✦ For everyone, free.

Practical knowledge for real and everyday life

Home

9.12 False Belief

False Belief refers to a mistaken understanding of others' mental states, influencing how people perceive and interact within social contexts.

The False Belief, often referred to in craft literature as the Lie the Character Believes, is the mistaken conviction a protagonist holds at the outset of a story about themselves, other people, or the world, which distorts their choices and prevents them from achieving genuine fulfillment until it is confronted and overcome. It functions as the psychological foundation of the character arc: nearly every model of character transformation is organized around the gap between this false belief and the truer understanding the character must reach.

Core Definition

A False Belief is typically formed prior to the story's opening, as a response to some earlier wound, failure, or formative experience, and it operates as a kind of protective but distorting lens: it may have made sense as a coping mechanism at the time it was formed, but it has since calcified into a limitation that governs the character's present behavior in ways they do not fully recognize. The False Belief is distinct from a simple factual error; it is a deeply held, emotionally loaded conviction about identity or worth — for example, "I am only valuable if I am in control," "love always ends in abandonment," or "vulnerability is weakness" — that shapes the character's decisions across the entire story, not just a single scene.

Structural Function

The False Belief supplies the internal half of the story's central tension, working in tandem with the character's external goal:

  • The character pursues a conscious external want, a concrete goal they believe will bring them satisfaction.
  • The False Belief creates a need the character is not yet aware of: the real change required for lasting fulfillment, which is often in tension with, or even opposed to, the external want.
  • The plot is constructed so that pursuing the external want under the influence of the False Belief repeatedly produces complications, since the character's own distorted assumptions sabotage or limit their pursuit of the goal.
  • The climax typically forces a direct confrontation between the False Belief and the truth the story has been building toward, requiring the character to choose between clinging to the familiar distortion or accepting a more accurate, if harder, reality.
Origins of the False Belief

Because the False Belief must feel psychologically real rather than arbitrary, it is typically anchored to a specific originating wound established through backstory: a betrayal, a loss, a failure witnessed or experienced, or a repeated pattern of reinforcement from family or community. The credibility of the eventual arc depends heavily on this origin being concrete and specific enough that the belief's persistence, however maladaptive, remains sympathetic and comprehensible to the reader even while the character themselves cannot yet see past it.
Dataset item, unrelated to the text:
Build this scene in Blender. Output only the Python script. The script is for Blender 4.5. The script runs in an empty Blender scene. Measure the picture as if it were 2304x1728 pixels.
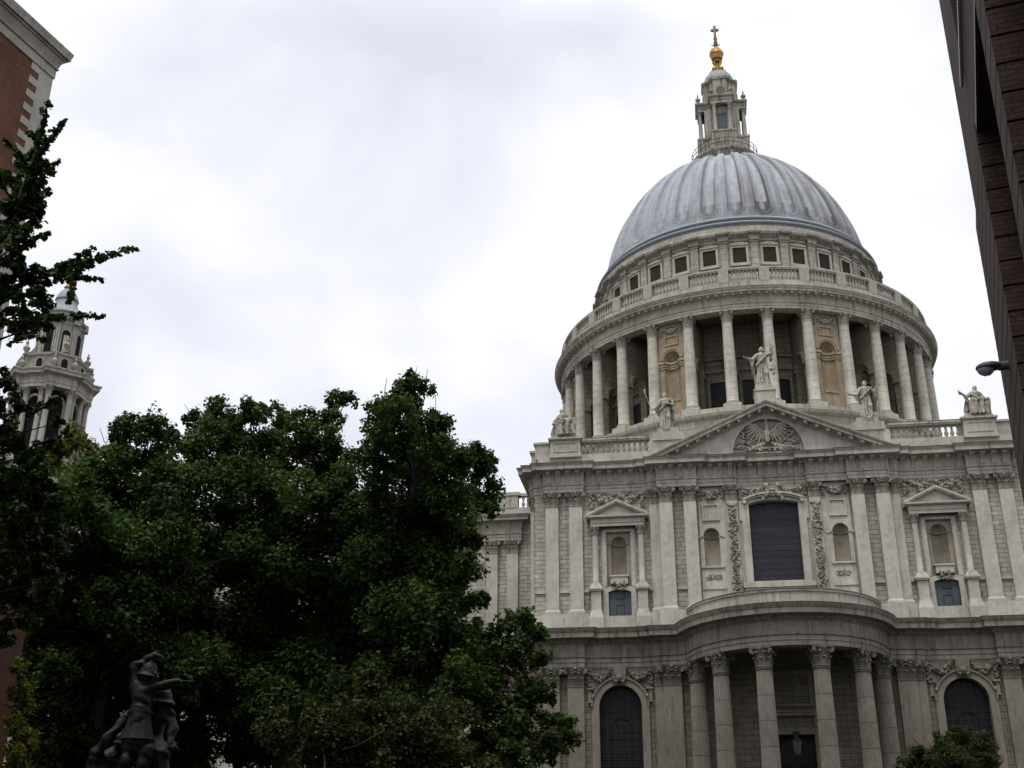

The False Belief and the Ghost

Many craft frameworks pair the False Belief with what is sometimes called the character's "ghost" — the specific past event that generated the belief and continues to haunt the character's present behavior. The ghost supplies the causal explanation for why the False Belief exists and why it has proven so durable, while the False Belief itself supplies the operative, present-tense rule the character lives by as a result.

Relationship to the Lie the World Believes

In stories built around a Flat Character Arc, the protagonist does not hold a False Belief themselves; instead, they already possess the story's Truth, while the surrounding world or secondary characters hold the false belief, externalized as the "Lie the World Believes." This inversion underscores that the False Belief is not merely a plot device but a flexible structural role: it can be assigned to the protagonist, to the world around them, or distributed among multiple characters whose competing false beliefs collide across the story.

Testing and Dismantling the False Belief

Across the story, the False Belief should be tested with escalating pressure through events, secondary characters who challenge or reinforce it, and consequences that make continued adherence to the belief increasingly costly. A well-constructed arc does not simply state the False Belief and then abandon it at the climax; it accumulates specific, causally connected evidence against the belief so that its eventual collapse feels like the natural result of sustained pressure rather than a sudden authorial decision.

Common Pitfalls

A False Belief that is too abstract, too easily stated, or introduced only through direct exposition rather than dramatized through the character's choices tends to produce a flat, unconvincing arc. Similarly, a False Belief that is abandoned without sufficient narrative pressure, or that the character seems to already suspect is false from the outset, undermines the tension the belief is meant to generate. Effective use of the device requires that the belief feel, to the character, like an unexamined and load-bearing truth about their own survival, so that letting it go carries real psychological risk.